Contudo, anteriormente à referida EC nº 45/2004 operaram-se alterações legislativas que contribuíram de modo relevante com a mencionada tendência à objetivação dos RREE, como são exemplos as alterações nos artigos 475, § 3º, 481, parágrafo único e 557, §1º-A, todos do Código de Processo Civil, operadas pelas Leis nº 9.756/98 e nº 10.352/01, que em última análise conferem efeito vinculante às decisões do STF, mesmo que proferidas em sede de controle difuso/concreto de constitucionalidade, senão vejamos (grifos nossos):
Art. 475. Está sujeita ao duplo grau de jurisdição, não produzindo efeito senão depois de confirmada pelo tribunal, a sentença:
(...)
§ 3º Também não se aplica o disposto neste artigo quando a sentença estiver fundada em jurisprudência do plenário do Supremo Tribunal Federal ou em súmula deste Tribunal ou do tribunal superior competente. (Redação dada pela Lei nº 10.352, de 26.12.2001)
Art. 481. omissis
Parágrafo único. Os órgãos fracionários dos tribunais não submeterão ao plenário, ou ao órgão especial, a argüição de inconstitucionalidade, quando já houver pronunciamento destes ou do plenário do Supremo Tribunal Federal sobre a questão. (Redação dada pela Lei nº 9.756, de 17.12.1998)

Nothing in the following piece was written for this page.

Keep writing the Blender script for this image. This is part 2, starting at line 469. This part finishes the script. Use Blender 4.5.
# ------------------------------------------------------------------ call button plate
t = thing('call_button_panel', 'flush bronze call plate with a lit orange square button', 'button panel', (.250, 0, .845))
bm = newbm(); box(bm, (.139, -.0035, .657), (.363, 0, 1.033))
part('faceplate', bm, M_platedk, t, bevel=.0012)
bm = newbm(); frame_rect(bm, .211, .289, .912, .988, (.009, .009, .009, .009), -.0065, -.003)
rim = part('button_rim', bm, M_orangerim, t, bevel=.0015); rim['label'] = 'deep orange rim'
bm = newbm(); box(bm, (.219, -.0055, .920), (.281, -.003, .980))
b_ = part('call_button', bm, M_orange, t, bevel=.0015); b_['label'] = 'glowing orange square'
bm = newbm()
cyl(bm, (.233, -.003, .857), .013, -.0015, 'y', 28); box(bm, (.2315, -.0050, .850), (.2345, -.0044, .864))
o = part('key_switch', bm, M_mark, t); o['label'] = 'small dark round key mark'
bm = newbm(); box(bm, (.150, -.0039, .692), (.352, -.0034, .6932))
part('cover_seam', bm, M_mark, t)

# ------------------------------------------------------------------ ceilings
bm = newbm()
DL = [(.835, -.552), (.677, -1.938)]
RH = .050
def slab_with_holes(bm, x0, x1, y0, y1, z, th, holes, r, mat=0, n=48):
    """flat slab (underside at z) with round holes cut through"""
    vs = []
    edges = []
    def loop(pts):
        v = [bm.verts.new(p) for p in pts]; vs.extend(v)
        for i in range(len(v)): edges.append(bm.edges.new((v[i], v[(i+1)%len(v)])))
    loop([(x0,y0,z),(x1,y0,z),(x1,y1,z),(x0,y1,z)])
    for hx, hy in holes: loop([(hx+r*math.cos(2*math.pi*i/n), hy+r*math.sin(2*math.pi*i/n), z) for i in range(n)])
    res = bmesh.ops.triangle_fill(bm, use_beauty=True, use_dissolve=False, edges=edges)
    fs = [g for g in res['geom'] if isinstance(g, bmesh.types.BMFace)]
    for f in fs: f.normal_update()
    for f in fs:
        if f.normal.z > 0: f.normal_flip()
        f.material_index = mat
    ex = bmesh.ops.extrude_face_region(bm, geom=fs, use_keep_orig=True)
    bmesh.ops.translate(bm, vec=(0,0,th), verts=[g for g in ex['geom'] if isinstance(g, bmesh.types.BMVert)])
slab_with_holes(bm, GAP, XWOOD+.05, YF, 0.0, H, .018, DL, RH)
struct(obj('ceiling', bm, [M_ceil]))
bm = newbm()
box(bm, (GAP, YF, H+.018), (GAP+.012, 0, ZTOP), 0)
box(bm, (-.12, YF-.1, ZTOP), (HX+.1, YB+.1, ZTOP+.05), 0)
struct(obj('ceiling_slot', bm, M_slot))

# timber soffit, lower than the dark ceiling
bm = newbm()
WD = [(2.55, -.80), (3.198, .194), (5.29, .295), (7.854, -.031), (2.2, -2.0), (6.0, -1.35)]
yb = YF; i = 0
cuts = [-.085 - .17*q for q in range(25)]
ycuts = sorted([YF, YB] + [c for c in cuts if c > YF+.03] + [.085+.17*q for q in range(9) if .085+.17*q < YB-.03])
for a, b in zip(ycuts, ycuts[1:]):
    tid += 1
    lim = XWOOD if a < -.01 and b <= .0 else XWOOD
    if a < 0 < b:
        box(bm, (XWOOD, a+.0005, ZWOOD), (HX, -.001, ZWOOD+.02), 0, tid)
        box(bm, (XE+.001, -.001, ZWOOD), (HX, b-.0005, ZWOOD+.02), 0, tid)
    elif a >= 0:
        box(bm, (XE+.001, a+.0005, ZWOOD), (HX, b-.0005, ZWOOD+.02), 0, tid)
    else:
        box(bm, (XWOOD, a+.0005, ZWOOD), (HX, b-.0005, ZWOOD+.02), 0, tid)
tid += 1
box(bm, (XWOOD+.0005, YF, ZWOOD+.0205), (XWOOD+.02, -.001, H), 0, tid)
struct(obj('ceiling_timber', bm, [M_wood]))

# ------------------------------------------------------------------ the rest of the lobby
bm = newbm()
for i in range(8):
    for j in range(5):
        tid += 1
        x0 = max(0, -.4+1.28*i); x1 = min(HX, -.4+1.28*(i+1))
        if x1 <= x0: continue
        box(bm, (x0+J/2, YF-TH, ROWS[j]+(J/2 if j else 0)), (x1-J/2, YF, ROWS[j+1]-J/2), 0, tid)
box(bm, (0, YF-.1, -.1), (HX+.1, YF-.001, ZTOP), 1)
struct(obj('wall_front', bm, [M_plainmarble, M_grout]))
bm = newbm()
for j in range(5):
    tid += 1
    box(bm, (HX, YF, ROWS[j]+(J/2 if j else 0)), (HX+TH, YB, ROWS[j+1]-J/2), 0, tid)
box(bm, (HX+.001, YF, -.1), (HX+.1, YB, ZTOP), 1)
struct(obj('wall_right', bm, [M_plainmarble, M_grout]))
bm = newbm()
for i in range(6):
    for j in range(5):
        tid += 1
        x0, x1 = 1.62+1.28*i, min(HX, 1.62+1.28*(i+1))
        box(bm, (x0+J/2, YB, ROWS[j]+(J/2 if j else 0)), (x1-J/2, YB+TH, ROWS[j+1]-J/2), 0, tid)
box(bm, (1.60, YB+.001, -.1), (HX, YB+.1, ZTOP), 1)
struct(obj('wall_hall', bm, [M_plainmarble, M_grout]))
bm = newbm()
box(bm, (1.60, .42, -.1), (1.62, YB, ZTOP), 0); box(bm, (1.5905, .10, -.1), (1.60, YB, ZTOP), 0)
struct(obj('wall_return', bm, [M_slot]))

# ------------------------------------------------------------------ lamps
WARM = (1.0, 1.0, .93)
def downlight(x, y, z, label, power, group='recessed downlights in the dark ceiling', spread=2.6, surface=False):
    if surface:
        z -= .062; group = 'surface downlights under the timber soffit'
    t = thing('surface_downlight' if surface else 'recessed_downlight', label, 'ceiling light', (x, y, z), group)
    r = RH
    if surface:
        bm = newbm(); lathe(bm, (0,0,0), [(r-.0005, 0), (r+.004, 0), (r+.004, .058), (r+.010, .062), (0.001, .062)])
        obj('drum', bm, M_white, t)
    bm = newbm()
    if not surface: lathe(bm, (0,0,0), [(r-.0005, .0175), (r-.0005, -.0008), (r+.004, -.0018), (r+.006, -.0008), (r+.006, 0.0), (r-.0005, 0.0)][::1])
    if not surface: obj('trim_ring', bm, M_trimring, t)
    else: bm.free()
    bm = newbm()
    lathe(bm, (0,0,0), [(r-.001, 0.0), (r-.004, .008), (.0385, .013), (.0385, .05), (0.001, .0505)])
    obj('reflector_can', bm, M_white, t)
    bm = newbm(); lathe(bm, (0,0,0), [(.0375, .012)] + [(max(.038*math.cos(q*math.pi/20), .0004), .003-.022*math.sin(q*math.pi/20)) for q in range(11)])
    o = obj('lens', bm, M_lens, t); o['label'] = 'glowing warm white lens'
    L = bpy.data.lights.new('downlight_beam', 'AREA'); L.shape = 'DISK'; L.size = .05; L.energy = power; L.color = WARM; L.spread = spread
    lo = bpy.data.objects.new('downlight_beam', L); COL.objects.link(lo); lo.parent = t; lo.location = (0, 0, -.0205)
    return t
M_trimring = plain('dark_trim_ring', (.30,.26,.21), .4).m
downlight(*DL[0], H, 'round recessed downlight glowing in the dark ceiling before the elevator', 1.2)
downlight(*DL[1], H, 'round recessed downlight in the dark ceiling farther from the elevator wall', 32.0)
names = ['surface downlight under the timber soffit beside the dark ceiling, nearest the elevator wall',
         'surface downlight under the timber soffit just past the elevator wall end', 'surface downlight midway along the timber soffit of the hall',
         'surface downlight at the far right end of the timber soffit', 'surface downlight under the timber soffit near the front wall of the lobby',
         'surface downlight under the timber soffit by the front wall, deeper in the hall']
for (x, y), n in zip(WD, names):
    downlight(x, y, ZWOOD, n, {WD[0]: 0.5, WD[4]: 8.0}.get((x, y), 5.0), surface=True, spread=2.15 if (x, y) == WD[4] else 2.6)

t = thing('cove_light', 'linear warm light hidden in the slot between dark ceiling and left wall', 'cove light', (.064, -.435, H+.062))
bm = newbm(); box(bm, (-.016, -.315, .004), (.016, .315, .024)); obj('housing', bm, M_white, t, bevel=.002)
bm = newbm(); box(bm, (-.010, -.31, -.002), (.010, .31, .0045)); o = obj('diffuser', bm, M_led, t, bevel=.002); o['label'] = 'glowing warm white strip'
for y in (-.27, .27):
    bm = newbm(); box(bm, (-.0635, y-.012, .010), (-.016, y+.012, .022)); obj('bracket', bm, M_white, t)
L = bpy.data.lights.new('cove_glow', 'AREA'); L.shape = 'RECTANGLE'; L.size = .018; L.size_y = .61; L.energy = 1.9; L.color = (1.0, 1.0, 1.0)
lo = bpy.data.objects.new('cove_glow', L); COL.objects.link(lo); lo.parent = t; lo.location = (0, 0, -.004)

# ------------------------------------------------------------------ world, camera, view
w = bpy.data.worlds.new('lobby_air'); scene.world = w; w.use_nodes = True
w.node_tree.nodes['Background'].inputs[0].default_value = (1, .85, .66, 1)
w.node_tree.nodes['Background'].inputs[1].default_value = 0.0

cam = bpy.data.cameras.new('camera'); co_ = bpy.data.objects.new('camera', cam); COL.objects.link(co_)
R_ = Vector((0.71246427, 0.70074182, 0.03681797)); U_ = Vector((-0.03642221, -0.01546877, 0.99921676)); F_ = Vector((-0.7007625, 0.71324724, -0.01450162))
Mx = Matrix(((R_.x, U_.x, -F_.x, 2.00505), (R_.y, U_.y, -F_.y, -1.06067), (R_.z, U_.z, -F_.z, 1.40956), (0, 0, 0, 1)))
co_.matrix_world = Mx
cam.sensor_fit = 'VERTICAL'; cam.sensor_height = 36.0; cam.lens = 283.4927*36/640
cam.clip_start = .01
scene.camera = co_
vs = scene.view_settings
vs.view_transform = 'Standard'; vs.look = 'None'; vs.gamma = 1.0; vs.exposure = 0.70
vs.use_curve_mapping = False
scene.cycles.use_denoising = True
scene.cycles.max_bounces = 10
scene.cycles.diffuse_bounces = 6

Art. 557. O relator negará seguimento a recurso manifestamente inadmissível, improcedente, prejudicado ou em confronto com súmula ou com jurisprudência dominante do respectivo tribunal, do Supremo Tribunal Federal, ou de Tribunal Superior. (Redação dada pela Lei nº 9.756, de 17.12.1998)
§ 1º-A Se a decisão recorrida estiver em manifesto confronto com súmula ou com jurisprudência dominante do Supremo Tribunal Federal, ou de Tribunal Superior, o relator poderá dar provimento ao recurso. (Incluído pela Lei nº 9.756, de 17.12.1998).
É mister situar topograficamente o leitor dentro do Código de Processo Civil, para uma melhor compreensão do que se está a falar: o art. 475 está encartado no Livro I – Do Processo de Conhecimento, Título VIII – Do Procedimento Ordinário, Capítulo VIII – Da Sentença e da Coisa Julgada, Seção II – Da Coisa Julgada. Nessa Seção, o Código de Ritos normatiza a eficácia preclusiva máxima, que torna imutável e indiscutível uma sentença, a chamada coisa julgada.
Neste diapasão, informa o art. 475 que determinadas decisões não necessitam do impulso das partes para que sejam revistas pelo Tribunal ad quem. É o que se convencionou chamar de duplo grau de jurisdição obrigatório, ou remessa necessária.
Não se deve entender tal instituto como sendo mais um recurso. Absolutamente. O duplo grau obrigatório ou remessa necessária nada mais é do que uma condição suspensiva de eficácia da sentença, que só poderá operar seus efeitos após a apreciação da questão pelo Tribunal.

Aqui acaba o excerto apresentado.